I thought I shipped a content-complete product. I had a list for a free expansion pack, but it was mostly flavor. I quickly realized after getting a few weeks of excellent feedback in the forums, though, that the game wasn't content complete. There were several ways to significantly improve the game, but it was going to take plenty more work.
That part is hard.
Here's the most important thing I learned after I shipped the game: your game is not finished. Even if you think it's complete, it most likely isn't.
In one way, that's pretty painful. You put so much work in, then realize that there's still quite a lot to do. In another way, though, it's a huge opportunity. The game has a chance to be even better than you thought it could be, and who doesn't want that opportunity?
So my original vision was "single stream". I would complete development, then switch to marketing/support. In reality, though, once you've shipped a product, single stream doesn't exist. There are multiple streams.
What happens when the streams get crossed? You don't want to find out.
So you have to make a decision. I looked at sales (under 2,000), looked at the new long-term road map for the game, and decided that it was inefficient to try to expand distribution right now. I've been approached by bundlers (including one I like very much), and I'm sure GS will be in several bundles at some point, as well as being on the Humble Store, but it makes much more sense to get to version "2.0", then push hard for all this additional distribution.

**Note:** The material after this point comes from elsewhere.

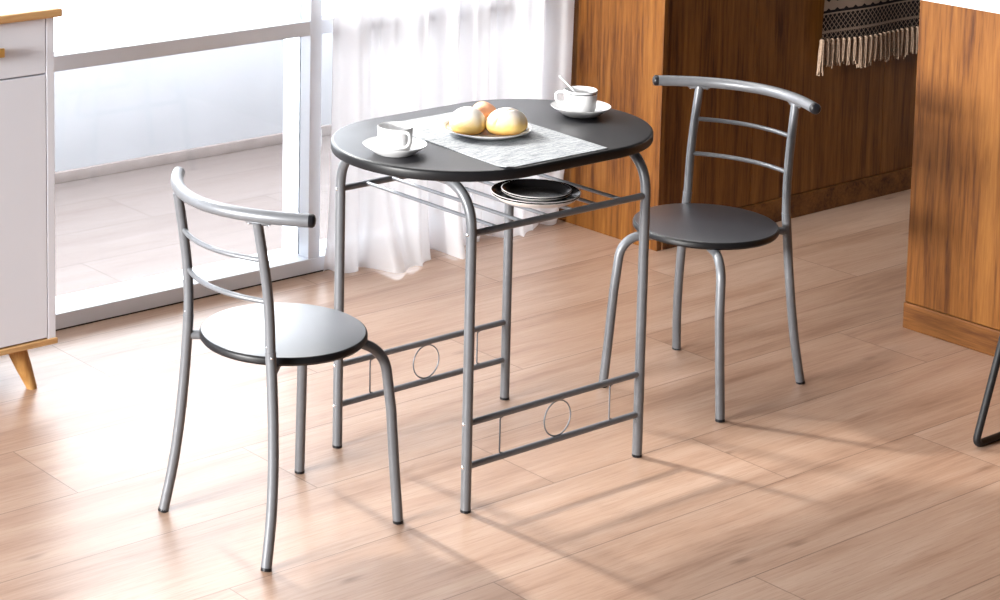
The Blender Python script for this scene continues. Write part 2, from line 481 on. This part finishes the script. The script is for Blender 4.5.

Work hard, get the features added and tested/balanced, then push marketing as hard as I can in July/August/September.
I don't really have a marketing "plan". I didn't have one when the game launched, either. This was a mistake, but it's not terminal. One of the advantages of putting out a card game like this is that it can have a long lifespan. It's not going to be obsolete tomorrow, or even five years from now. So I have more than one chance here, and I can learn from my mistakes.
Oh, and here's one more important thing I've learned, and this might even be useful. It's very, very easy to structure your schedule so that you're only working on your favorite things. For me, it's development. Once I learned how to program (to some degree, at least), it feels like a soft, warm blanket. It's unbelievably comforting to be at my desk, working on the game.
Marketing, on the other hand, isn't comforting at all. It's doubleplus unfun. So it's very tempting to come up with rationales that let me continue to develop and ignore marketing.
Wait, you might be thinking, isn't that exactly what I'm doing?
Well, not exactly. Everything I'm adding to the game was discussed during the original development cycle, but I wasn't convinced the new features would add to the game without slowing it down. Since then, though, I've figured out ways to incorporate new elements without slowing the game down (well, by more than a minute or so in a single game). That's a good trade-off for more dynamic, varied gameplay.
I've also realized that people don't look at games from a blank slate. They don't start at ground zero and go "Wow, there's a lot here!" Instead, they look for what's missing first, and if they want something and it's not there, everything else can get passed by.
That's one more thing I've learned. Absence is the first thing people notice. So I need to remove those absences (I know what they are), then start promoting the game.
That's the lesson I've learned above all others: this is a long haul. Shipping the game isn't the 90% moment. It might only be the 30% moment. There's so much more that's still going to happen.